▸ COLLECTED DATA
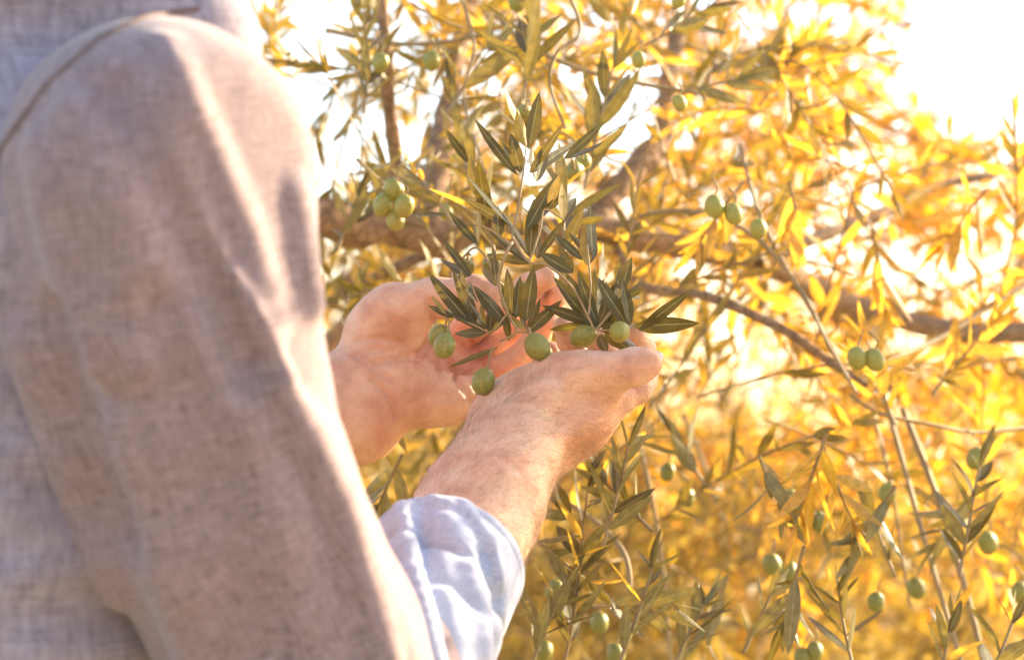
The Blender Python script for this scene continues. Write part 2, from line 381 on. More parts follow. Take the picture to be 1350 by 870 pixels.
LAT = np.array([.707, 0, -.707]); FRT = np.array([.707, 0, .707]); UP = np.array([0, 1., 0])
TC = np.array([-.315, -.06, 1.215])                  # middle of the chest
def torso(P, o=0.):
    Mx = np.stack([LAT, UP, FRT])
    d = ellip(P, TC + UP * -.02, (.165 + o, .25 + o, .115 + o), Mx)
    d = smin(d, ellip(P, TC + UP * -.30, (.15 + o, .20 + o, .115 + o), Mx), .10)
    d = smin(d, cone(P, TC + UP * .14 + LAT * -.135, TC + UP * .14 + LAT * .10, .058 + o, .058 + o), .08)
    return d
def body_rest(P):
    d = torso(P)
    d = smin(d, chain(P, [TC + UP * .15, TC + UP * .25 + FRT * .01, TC + UP * .30 + FRT * .025], [.065, .056, .055]), .04)
    hc = TC + UP * .40 + FRT * .045
    Mx = np.stack([LAT, UP, FRT])
    d = smin(d, ellip(P, hc + UP * .02 - FRT * .01, (.075, .105, .092), Mx), .02)
    d = smin(d, ellip(P, hc - UP * .055 + FRT * .03, (.052, .055, .055), Mx), .03)
    d = smin(d, chain(P, [hc + UP * .015 + FRT * .082, hc - UP * .028 + FRT * .104], [.009, .012]), .012)
    for s in (-1, 1):
        d = smin(d, ellip(P, hc + LAT * s * .078 - UP * .002, (.008, .032, .018), Mx), .008)
        d = smax(d, -ellip(P, hc + LAT * s * .032 + UP * .015 + FRT * .094, (.018, .010, .010), Mx), .012)
        d = smin(d, ellip(P, hc + LAT * s * .031 + UP * .014 + FRT * .072, (.012, .012, .012), Mx), .004)
    d = smin(d, ellip(P, hc - UP * .058 + FRT * .086, (.024, .008, .008), Mx), .006)
    # arms down to the wrists' fine mesh, hips, legs
    d = smin(d, chain(P, [J(205, 250, 1.09), J(290, 650, 1.13), J(440, 985, 1.185), REL * .6 + J(575, 790, 1.31) * .4], [.056, .050, .040, .038]), .03)
    d = smin(d, chain(P, [TC + UP * .12 - LAT * .2, TC - LAT * .25 - UP * .06 + FRT * .05, LEL, J(330, 590, 1.54), J(425, 552, 1.575)], [.054, .048, .043, .0365, .029]), .03)
    hip = TC + UP * -.50
    for s in (-1, 1):
        d = smin(d, chain(P, [hip + LAT * s * .085, hip + LAT * s * .10 - UP * .42, hip + LAT * s * .11 - UP * .80], [.085, .055, .040]), .04)
    return d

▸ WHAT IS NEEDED
Reproduce the whole listing word for word, setting aside any pictures.

▸ FULL SOLUTION
The Blender Python script for this scene continues. Write part 2, from line 381 on. More parts follow. Take the picture to be 1350 by 870 pixels.
LAT = np.array([.707, 0, -.707]); FRT = np.array([.707, 0, .707]); UP = np.array([0, 1., 0])
TC = np.array([-.315, -.06, 1.215])                  # middle of the chest
def torso(P, o=0.):
    Mx = np.stack([LAT, UP, FRT])
    d = ellip(P, TC + UP * -.02, (.165 + o, .25 + o, .115 + o), Mx)
    d = smin(d, ellip(P, TC + UP * -.30, (.15 + o, .20 + o, .115 + o), Mx), .10)
    d = smin(d, cone(P, TC + UP * .14 + LAT * -.135, TC + UP * .14 + LAT * .10, .058 + o, .058 + o), .08)
    return d
def body_rest(P):
    d = torso(P)
    d = smin(d, chain(P, [TC + UP * .15, TC + UP * .25 + FRT * .01, TC + UP * .30 + FRT * .025], [.065, .056, .055]), .04)
    hc = TC + UP * .40 + FRT * .045
    Mx = np.stack([LAT, UP, FRT])
    d = smin(d, ellip(P, hc + UP * .02 - FRT * .01, (.075, .105, .092), Mx), .02)
    d = smin(d, ellip(P, hc - UP * .055 + FRT * .03, (.052, .055, .055), Mx), .03)
    d = smin(d, chain(P, [hc + UP * .015 + FRT * .082, hc - UP * .028 + FRT * .104], [.009, .012]), .012)
    for s in (-1, 1):
        d = smin(d, ellip(P, hc + LAT * s * .078 - UP * .002, (.008, .032, .018), Mx), .008)
        d = smax(d, -ellip(P, hc + LAT * s * .032 + UP * .015 + FRT * .094, (.018, .010, .010), Mx), .012)
        d = smin(d, ellip(P, hc + LAT * s * .031 + UP * .014 + FRT * .072, (.012, .012, .012), Mx), .004)
    d = smin(d, ellip(P, hc - UP * .058 + FRT * .086, (.024, .008, .008), Mx), .006)
    # arms down to the wrists' fine mesh, hips, legs
    d = smin(d, chain(P, [J(205, 250, 1.09), J(290, 650, 1.13), J(440, 985, 1.185), REL * .6 + J(575, 790, 1.31) * .4], [.056, .050, .040, .038]), .03)
    d = smin(d, chain(P, [TC + UP * .12 - LAT * .2, TC - LAT * .25 - UP * .06 + FRT * .05, LEL, J(330, 590, 1.54), J(425, 552, 1.575)], [.054, .048, .043, .0365, .029]), .03)
    hip = TC + UP * -.50
    for s in (-1, 1):
        d = smin(d, chain(P, [hip + LAT * s * .085, hip + LAT * s * .10 - UP * .42, hip + LAT * s * .11 - UP * .80], [.085, .055, .040]), .04)
    return d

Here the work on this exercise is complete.